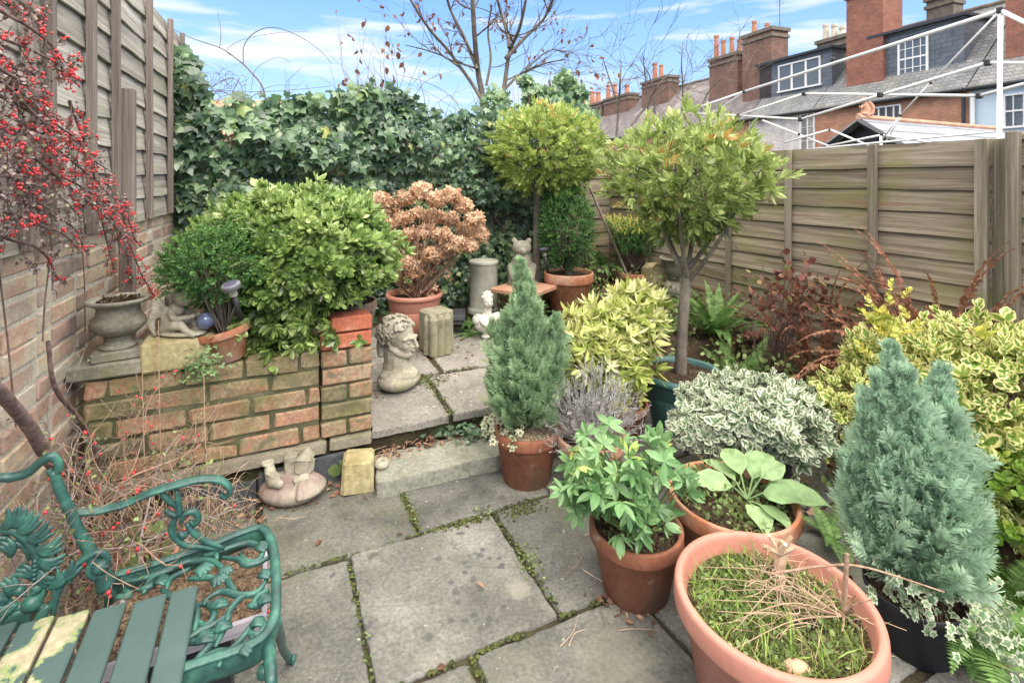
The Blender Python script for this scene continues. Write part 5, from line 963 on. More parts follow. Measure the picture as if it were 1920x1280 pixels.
b1 = D(1003, 560, 4.5); b1[2] = .2; o = pthing('bay tree with a round yellow green crown rooted in the far bed by the ivy', 'tree', b1, 'bay_tree')
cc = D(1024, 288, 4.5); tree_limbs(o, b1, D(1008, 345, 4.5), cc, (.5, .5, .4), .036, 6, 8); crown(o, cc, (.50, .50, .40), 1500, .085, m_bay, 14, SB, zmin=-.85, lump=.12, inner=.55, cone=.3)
# ---- glossy bush and box on the low wall
c = UV(.10, 2.88, .52); c = A([D(655, 600, 2.78)[0], 2.78, .50]); o = pthing('wide glossy green bush spilling over the low brick wall from a brown pot', 'shrub', c); t = pot(o, c, .145, .11, .24, M_stone('brown_clay', [(.3, (.20, .13, .10)), (.7, (.34, .26, .21))], 7, fine=.2))
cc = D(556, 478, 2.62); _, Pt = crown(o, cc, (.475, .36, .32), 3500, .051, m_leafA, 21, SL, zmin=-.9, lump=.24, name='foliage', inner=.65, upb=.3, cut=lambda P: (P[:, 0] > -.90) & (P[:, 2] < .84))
r = rng_(31); n = 300; k = r.random(n); P = D(515, 600, 2.42)+np.stack([r.normal(0, .12, n), r.normal(0, .06, n), r.normal(0, .075, n)], -1); g = Geo(); foliage(g, SL, r, P, nrm(A([0, -.9, -.25])+r.normal(0, .4, (n, 3))), .056, np.clip(r.random(n)*.7+.15, 0, 1)); 
n = 60; P = D(640, 520, 2.6)+r.normal(0, .06, (n, 3)); foliage(g, SL, r, P, nrm(A([.4, -.8, -.1])+r.normal(0, .4, (n, 3))), .065, r.random(n)*.8); g.build('hanging_foliage', m_leafA, o)
stems(o, t, Pt[:60]*.55+cc*.45, .009, seed=2)
c = onVz(432, .605, 2.575); c = A(c); tl = rotm('Y', math.radians(-11))@rotm('X', math.radians(4)); o = pthing('small dark box bush in a tilted terracotta pot on the low wall', 'shrub', c)
t = pot(o, c, .108, .060, .145, m_terra, tilt=tl, litter=200); cc = D(402, 498, 2.24); _, Pt = crown(o, cc, (.185, .18, .15), 950, .052, m_box, 23, SX, zmin=-.95, lump=.28, name='foliage', inner=.5, upb=.4); stems(o, t, Pt[:40]*.6+cc*.4, .004, seed=3)
# ---- big pot behind with upright box, small golden one, hydrangea
c = A([D(1066, 500, 4.35)[0], 4.35, .235]); g = Geo(); box(g, c-ZZ*.035+A([.02, -.04, 0]), (.32, .3, .07), .2, bev=.008); tag(g.build('brick_slab', m_redbrick, loc=(c[0], c[1], .18)), 'red brick slab under the large terracotta pot of upright box', 'brick')
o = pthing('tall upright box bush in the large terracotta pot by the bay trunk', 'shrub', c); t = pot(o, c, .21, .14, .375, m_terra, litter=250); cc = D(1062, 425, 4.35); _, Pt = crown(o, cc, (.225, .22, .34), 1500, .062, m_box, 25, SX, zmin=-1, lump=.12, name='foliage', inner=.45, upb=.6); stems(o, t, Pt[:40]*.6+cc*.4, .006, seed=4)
c = A([D(1191, 500, 4.95)[0], 4.95, .235]); o = pthing('small golden topped shrub in a terracotta pot near the far fence corner', 'shrub', c); t = pot(o, c, .178, .12, .27, m_terra); r = rng_(41); n = 700; x = r.uniform(-1, 1, n); y_ = r.uniform(-1, 1, n); hh = r.random(n); P = D(1187, 432, 4.95)+np.stack([x*.25*(.55+.45*hh), y_*.2, (hh-.75)*.30], -1); g = Geo(); foliage(g, SX, r, P, nrm(np.stack([x*.4, y_*.3, 1+0*x], -1)), .065, np.clip(.25+hh*.5+r.random(n)*.2, 0, 1)); g.build('foliage', m_box, o)
g = Geo(); q = hh > .55; P2 = P[q]+ZZ*.035; foliage(g, SX, r, P2, nrm(np.stack([x[q]*.3, y_[q]*.3, 1+0*x[q]], -1)), .06, r.random(len(P2))*.7); g.build('golden_tips', m_euY2, o); stems(o, t, P[:70], .004, mat=m_twig, seed=5, sag=.02)
c = A([D(777, 600, 3.98)[0], 3.98, .20]); o = pthing('dried brown hydrangea in a wide pink plastic pot', 'hydrangea', c); t = pot(o, c, .212, .155, .32, m_plast, 'plastic', fill=.05)
HD = [combine([(DIA, rotm('Y', 0)@zrot(k*1.571)@xrot(.5*math.cos(k*2.1+s)), (0, 0, 0), .55, .1*math.sin(k)) for k in range(4)]) for s in (0, 2)]
r = rng_(51); hd = [(735, 385), (760, 370), (790, 358), (820, 372), (845, 365), (868, 385), (890, 410), (896, 440), (870, 430), (845, 410), (815, 405), (785, 400), (755, 410), (728, 425), (740, 455), (770, 440), (800, 435), (830, 440), (856, 455), (725, 480), (755, 490), (785, 470), (810, 478), (750, 515), (728, 410), (778, 505), (835, 470), (712, 375), (880, 460)]
g = Geo(); hp = []
for k, (px, py) in enumerate(hd):
    hc = D(px, py, c[1]+r.uniform(-.22, .2)); hp.append(hc); n = 105; d = rdirs(r, n); rad_ = r.uniform(.058, .085); foliage(g, HD, r, hc+d*rad_*A([1, 1, .75])*(.8+.25*r.random(n))[:, None], rdirs(r, n), .052, r.random(n)*.6+.25*(d[:, 2]+.6), jit=.8, upw=d)
g.build('flower_heads', m_dry, o); stems(o, t, hp+[x+r.normal(0, .05, 3) for x in hp]+[t+(x-t)*.7+r.normal(0, .06, 3) for x in hp], .0045, mat=m_twigp, seed=6, sag=.06)
g = Geo(); n = 260; P = t+(A([hp[i % len(hp)] for i in range(n)])-t)*r.random((n, 1))+r.normal(0, .05, (n, 3)); foliage(g, HD, r, P, rdirs(r, n), .045, r.random(n)*.5, jit=1); g.build('dead_leaves', m_dry, o)
# ---- variegated choisya
PAL = [palm(OV, 5, 30, s, 1.0, arc=250) for s in (1, 2)]+[palm(OV, 3, 15, 3, 1.0, arc=150)]
PALW = [combine([(p_, xrot(-1.0), (0, 0, 0), 1, 0)]) for p_ in PAL]
PAL2 = [palm(ovate(.2, .05, .15), 6, 25, s, 1.0, .15, 290) for s in (1, 2, 3)]+[rosette(ovate(.2, .05, .15), 7, 25, 9, .9)]
RO = [rosette(ovate(.14, .04, .25), 7, 15, s, 1.0, .25) for s in (4, 5, 6)]+[palm(ovate(.15, .05, .25), 5, 30, 8, 1.0, .2, 260)]
c = A([D(1170, 700, 2.78)[0], 2.78, 0]); o = pthing('lime and cream leaved shrub in front of the large bay trunk', 'shrub', c); t = pot(o, c, .13, .09, .19, m_terra2)
_, Pt = crown(o, D(1135, 655, 2.80), (.25, .24, .22), 330, .072, m_choL, 61, RO, zmin=-.8, lump=.36, name='foliage', inner=.5, upb=.5); _, P2 = crown(o, D(1190, 585, 2.9), (.16, .2, .14), 120, .068, m_choL, 62, RO, name='foliage_top', upb=.6)
_, P3 = crown(o, D(1165, 735, 2.66), (.10, .10, .06), 26, .07, m_choL, 63, RO, name='foliage_low', upb=.3); stems(o, t, list(Pt[:45])+list(P2[:14]), .006, mat=m_twigp, seed=7)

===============

__To do__
Print out the whole of the material word for word, without pictures.

__Written reply__
The Blender Python script for this scene continues. Write part 5, from line 963 on. More parts follow. Measure the picture as if it were 1920x1280 pixels.
b1 = D(1003, 560, 4.5); b1[2] = .2; o = pthing('bay tree with a round yellow green crown rooted in the far bed by the ivy', 'tree', b1, 'bay_tree')
cc = D(1024, 288, 4.5); tree_limbs(o, b1, D(1008, 345, 4.5), cc, (.5, .5, .4), .036, 6, 8); crown(o, cc, (.50, .50, .40), 1500, .085, m_bay, 14, SB, zmin=-.85, lump=.12, inner=.55, cone=.3)
# ---- glossy bush and box on the low wall
c = UV(.10, 2.88, .52); c = A([D(655, 600, 2.78)[0], 2.78, .50]); o = pthing('wide glossy green bush spilling over the low brick wall from a brown pot', 'shrub', c); t = pot(o, c, .145, .11, .24, M_stone('brown_clay', [(.3, (.20, .13, .10)), (.7, (.34, .26, .21))], 7, fine=.2))
cc = D(556, 478, 2.62); _, Pt = crown(o, cc, (.475, .36, .32), 3500, .051, m_leafA, 21, SL, zmin=-.9, lump=.24, name='foliage', inner=.65, upb=.3, cut=lambda P: (P[:, 0] > -.90) & (P[:, 2] < .84))
r = rng_(31); n = 300; k = r.random(n); P = D(515, 600, 2.42)+np.stack([r.normal(0, .12, n), r.normal(0, .06, n), r.normal(0, .075, n)], -1); g = Geo(); foliage(g, SL, r, P, nrm(A([0, -.9, -.25])+r.normal(0, .4, (n, 3))), .056, np.clip(r.random(n)*.7+.15, 0, 1)); 
n = 60; P = D(640, 520, 2.6)+r.normal(0, .06, (n, 3)); foliage(g, SL, r, P, nrm(A([.4, -.8, -.1])+r.normal(0, .4, (n, 3))), .065, r.random(n)*.8); g.build('hanging_foliage', m_leafA, o)
stems(o, t, Pt[:60]*.55+cc*.45, .009, seed=2)
c = onVz(432, .605, 2.575); c = A(c); tl = rotm('Y', math.radians(-11))@rotm('X', math.radians(4)); o = pthing('small dark box bush in a tilted terracotta pot on the low wall', 'shrub', c)
t = pot(o, c, .108, .060, .145, m_terra, tilt=tl, litter=200); cc = D(402, 498, 2.24); _, Pt = crown(o, cc, (.185, .18, .15), 950, .052, m_box, 23, SX, zmin=-.95, lump=.28, name='foliage', inner=.5, upb=.4); stems(o, t, Pt[:40]*.6+cc*.4, .004, seed=3)
# ---- big pot behind with upright box, small golden one, hydrangea
c = A([D(1066, 500, 4.35)[0], 4.35, .235]); g = Geo(); box(g, c-ZZ*.035+A([.02, -.04, 0]), (.32, .3, .07), .2, bev=.008); tag(g.build('brick_slab', m_redbrick, loc=(c[0], c[1], .18)), 'red brick slab under the large terracotta pot of upright box', 'brick')
o = pthing('tall upright box bush in the large terracotta pot by the bay trunk', 'shrub', c); t = pot(o, c, .21, .14, .375, m_terra, litter=250); cc = D(1062, 425, 4.35); _, Pt = crown(o, cc, (.225, .22, .34), 1500, .062, m_box, 25, SX, zmin=-1, lump=.12, name='foliage', inner=.45, upb=.6); stems(o, t, Pt[:40]*.6+cc*.4, .006, seed=4)
c = A([D(1191, 500, 4.95)[0], 4.95, .235]); o = pthing('small golden topped shrub in a terracotta pot near the far fence corner', 'shrub', c); t = pot(o, c, .178, .12, .27, m_terra); r = rng_(41); n = 700; x = r.uniform(-1, 1, n); y_ = r.uniform(-1, 1, n); hh = r.random(n); P = D(1187, 432, 4.95)+np.stack([x*.25*(.55+.45*hh), y_*.2, (hh-.75)*.30], -1); g = Geo(); foliage(g, SX, r, P, nrm(np.stack([x*.4, y_*.3, 1+0*x], -1)), .065, np.clip(.25+hh*.5+r.random(n)*.2, 0, 1)); g.build('foliage', m_box, o)
g = Geo(); q = hh > .55; P2 = P[q]+ZZ*.035; foliage(g, SX, r, P2, nrm(np.stack([x[q]*.3, y_[q]*.3, 1+0*x[q]], -1)), .06, r.random(len(P2))*.7); g.build('golden_tips', m_euY2, o); stems(o, t, P[:70], .004, mat=m_twig, seed=5, sag=.02)
c = A([D(777, 600, 3.98)[0], 3.98, .20]); o = pthing('dried brown hydrangea in a wide pink plastic pot', 'hydrangea', c); t = pot(o, c, .212, .155, .32, m_plast, 'plastic', fill=.05)
HD = [combine([(DIA, rotm('Y', 0)@zrot(k*1.571)@xrot(.5*math.cos(k*2.1+s)), (0, 0, 0), .55, .1*math.sin(k)) for k in range(4)]) for s in (0, 2)]
r = rng_(51); hd = [(735, 385), (760, 370), (790, 358), (820, 372), (845, 365), (868, 385), (890, 410), (896, 440), (870, 430), (845, 410), (815, 405), (785, 400), (755, 410), (728, 425), (740, 455), (770, 440), (800, 435), (830, 440), (856, 455), (725, 480), (755, 490), (785, 470), (810, 478), (750, 515), (728, 410), (778, 505), (835, 470), (712, 375), (880, 460)]
g = Geo(); hp = []
for k, (px, py) in enumerate(hd):
    hc = D(px, py, c[1]+r.uniform(-.22, .2)); hp.append(hc); n = 105; d = rdirs(r, n); rad_ = r.uniform(.058, .085); foliage(g, HD, r, hc+d*rad_*A([1, 1, .75])*(.8+.25*r.random(n))[:, None], rdirs(r, n), .052, r.random(n)*.6+.25*(d[:, 2]+.6), jit=.8, upw=d)
g.build('flower_heads', m_dry, o); stems(o, t, hp+[x+r.normal(0, .05, 3) for x in hp]+[t+(x-t)*.7+r.normal(0, .06, 3) for x in hp], .0045, mat=m_twigp, seed=6, sag=.06)
g = Geo(); n = 260; P = t+(A([hp[i % len(hp)] for i in range(n)])-t)*r.random((n, 1))+r.normal(0, .05, (n, 3)); foliage(g, HD, r, P, rdirs(r, n), .045, r.random(n)*.5, jit=1); g.build('dead_leaves', m_dry, o)
# ---- variegated choisya
PAL = [palm(OV, 5, 30, s, 1.0, arc=250) for s in (1, 2)]+[palm(OV, 3, 15, 3, 1.0, arc=150)]
PALW = [combine([(p_, xrot(-1.0), (0, 0, 0), 1, 0)]) for p_ in PAL]
PAL2 = [palm(ovate(.2, .05, .15), 6, 25, s, 1.0, .15, 290) for s in (1, 2, 3)]+[rosette(ovate(.2, .05, .15), 7, 25, 9, .9)]
RO = [rosette(ovate(.14, .04, .25), 7, 15, s, 1.0, .25) for s in (4, 5, 6)]+[palm(ovate(.15, .05, .25), 5, 30, 8, 1.0, .2, 260)]
c = A([D(1170, 700, 2.78)[0], 2.78, 0]); o = pthing('lime and cream leaved shrub in front of the large bay trunk', 'shrub', c); t = pot(o, c, .13, .09, .19, m_terra2)
_, Pt = crown(o, D(1135, 655, 2.80), (.25, .24, .22), 330, .072, m_choL, 61, RO, zmin=-.8, lump=.36, name='foliage', inner=.5, upb=.5); _, P2 = crown(o, D(1190, 585, 2.9), (.16, .2, .14), 120, .068, m_choL, 62, RO, name='foliage_top', upb=.6)
_, P3 = crown(o, D(1165, 735, 2.66), (.10, .10, .06), 26, .07, m_choL, 63, RO, name='foliage_low', upb=.3); stems(o, t, list(Pt[:45])+list(P2[:14]), .006, mat=m_twigp, seed=7)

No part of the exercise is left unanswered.